What if all games were more like lyric games?

The first edition of Brandon O’Brien’s monthly column, To Do and Die 

What if all games were more like lyric games?
To Do & Die

Of the myriad games that I cannot get out of my head, the ones that I consider quintessential examples of what games can do, chief among them is Taylor LaBresh's We Are But Worms.

It is a one-word RPG. One would reckon that such a limitation would severely wound its ability to evoke complex gameplay, but such brevity actually unlocks far deeper play. The game gives a command, and you fulfill it—but even more so, the act of simply reading is meant to evoke something. Without spoiling, the very word the game chooses is so meaty that it feels like the game is not merely telling you what to do, but giving you permission to figure out what it means to do that thing. It wants you to ask yourself questions about your own body, how you move in it, and how other people see you do it. It immediately asks, "what does it mean to even try to play this game, rules as written?"

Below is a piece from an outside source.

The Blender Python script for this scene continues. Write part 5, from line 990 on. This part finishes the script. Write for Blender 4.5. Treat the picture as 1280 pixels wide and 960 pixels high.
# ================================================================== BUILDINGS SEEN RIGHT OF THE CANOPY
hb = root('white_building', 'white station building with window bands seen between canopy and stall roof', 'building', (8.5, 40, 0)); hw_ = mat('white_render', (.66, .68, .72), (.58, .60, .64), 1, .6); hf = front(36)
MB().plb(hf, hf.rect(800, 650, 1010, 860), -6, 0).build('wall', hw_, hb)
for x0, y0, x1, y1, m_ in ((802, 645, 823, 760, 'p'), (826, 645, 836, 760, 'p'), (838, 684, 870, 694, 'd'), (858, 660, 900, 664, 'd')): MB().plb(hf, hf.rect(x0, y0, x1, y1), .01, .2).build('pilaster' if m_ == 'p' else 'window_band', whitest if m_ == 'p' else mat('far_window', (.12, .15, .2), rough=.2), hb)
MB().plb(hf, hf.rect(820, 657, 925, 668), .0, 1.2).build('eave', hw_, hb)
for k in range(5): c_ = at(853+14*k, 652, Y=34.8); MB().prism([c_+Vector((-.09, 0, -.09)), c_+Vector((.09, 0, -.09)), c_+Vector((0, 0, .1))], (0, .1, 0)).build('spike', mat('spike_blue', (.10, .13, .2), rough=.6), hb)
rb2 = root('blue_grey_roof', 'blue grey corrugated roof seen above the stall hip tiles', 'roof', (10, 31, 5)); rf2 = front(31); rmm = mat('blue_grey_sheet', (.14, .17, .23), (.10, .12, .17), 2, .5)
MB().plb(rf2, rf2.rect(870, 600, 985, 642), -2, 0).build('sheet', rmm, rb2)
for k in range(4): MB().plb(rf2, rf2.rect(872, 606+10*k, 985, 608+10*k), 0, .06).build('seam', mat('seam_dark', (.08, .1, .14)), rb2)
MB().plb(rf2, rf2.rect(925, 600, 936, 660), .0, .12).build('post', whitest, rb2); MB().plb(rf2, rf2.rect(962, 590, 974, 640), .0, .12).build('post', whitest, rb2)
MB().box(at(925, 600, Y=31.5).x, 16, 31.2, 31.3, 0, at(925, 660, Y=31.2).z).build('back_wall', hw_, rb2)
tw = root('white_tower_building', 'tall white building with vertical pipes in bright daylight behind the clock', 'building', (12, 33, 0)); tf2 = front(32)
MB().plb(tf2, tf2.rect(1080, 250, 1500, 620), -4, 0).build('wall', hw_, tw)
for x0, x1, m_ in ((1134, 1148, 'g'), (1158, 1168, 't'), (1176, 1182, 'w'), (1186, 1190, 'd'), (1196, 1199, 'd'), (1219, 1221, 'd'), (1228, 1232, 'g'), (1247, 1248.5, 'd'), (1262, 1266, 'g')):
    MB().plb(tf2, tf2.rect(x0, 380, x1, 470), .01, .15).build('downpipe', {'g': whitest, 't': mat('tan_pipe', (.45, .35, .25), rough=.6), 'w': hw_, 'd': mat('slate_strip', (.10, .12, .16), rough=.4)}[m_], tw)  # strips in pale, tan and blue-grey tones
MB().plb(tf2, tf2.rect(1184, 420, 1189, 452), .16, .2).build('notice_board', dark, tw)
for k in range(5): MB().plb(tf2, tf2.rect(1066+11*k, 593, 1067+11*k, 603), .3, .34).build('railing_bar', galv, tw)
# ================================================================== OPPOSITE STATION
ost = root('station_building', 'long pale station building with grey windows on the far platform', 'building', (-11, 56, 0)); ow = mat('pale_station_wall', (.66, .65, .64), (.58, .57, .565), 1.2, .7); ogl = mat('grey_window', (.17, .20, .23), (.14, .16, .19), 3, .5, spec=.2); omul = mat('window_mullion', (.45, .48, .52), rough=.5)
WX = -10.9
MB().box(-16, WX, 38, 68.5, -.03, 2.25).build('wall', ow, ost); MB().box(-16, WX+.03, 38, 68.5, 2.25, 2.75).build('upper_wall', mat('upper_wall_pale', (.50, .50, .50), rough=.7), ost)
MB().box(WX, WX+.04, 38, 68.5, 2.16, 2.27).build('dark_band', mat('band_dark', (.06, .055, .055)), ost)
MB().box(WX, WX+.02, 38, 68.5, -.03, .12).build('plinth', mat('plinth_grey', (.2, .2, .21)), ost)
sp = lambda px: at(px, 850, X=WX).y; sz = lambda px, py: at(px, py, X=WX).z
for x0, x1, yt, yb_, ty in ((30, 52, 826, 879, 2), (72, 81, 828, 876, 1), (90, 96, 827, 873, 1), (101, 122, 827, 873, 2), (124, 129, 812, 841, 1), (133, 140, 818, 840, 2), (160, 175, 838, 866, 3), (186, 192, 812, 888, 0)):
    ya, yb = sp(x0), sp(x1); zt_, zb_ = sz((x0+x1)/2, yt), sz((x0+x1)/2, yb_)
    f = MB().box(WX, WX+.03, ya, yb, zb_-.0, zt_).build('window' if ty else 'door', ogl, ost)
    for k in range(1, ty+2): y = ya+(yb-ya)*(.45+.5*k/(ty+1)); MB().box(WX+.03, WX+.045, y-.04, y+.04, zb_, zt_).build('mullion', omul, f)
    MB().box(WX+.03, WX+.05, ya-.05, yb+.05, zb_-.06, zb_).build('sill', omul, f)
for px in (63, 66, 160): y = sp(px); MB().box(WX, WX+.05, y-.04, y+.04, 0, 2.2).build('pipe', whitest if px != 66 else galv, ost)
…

Moments like this are the real draw of lyric games, to me. Ever since John Harness named the subgenre of tabletop roleplaying games in 2019, so many of its elements have teetered on difficult definitions—it carries an indie vibe, many of the games in its genus will be about 'performing' in otherwise commonplace experiences, and it often strips itself of many of the elements that otherwise define tabletop play, both in the material sense (such as eschewing dice or stats in favour of pure performance) and in the more dramatic sense (such as, whenever possible, even tearing the veil between 'player' and 'character').

But there is something there that is ultimately so deeply part of the experience of a lyric game that it is needed for the rest to be accomplished, and it is all tied up in the act of being read.

Take one of my favourite game books, Avery Alder's Variations On Your Body. The four games bound within are so quintessentially lyric as of Harness' description; where other games may hew to one part or another of these nebulous tenets very strongly, to me each experience in this book is doing all of these things all at once.

They're also—most importantly—pure delights to read.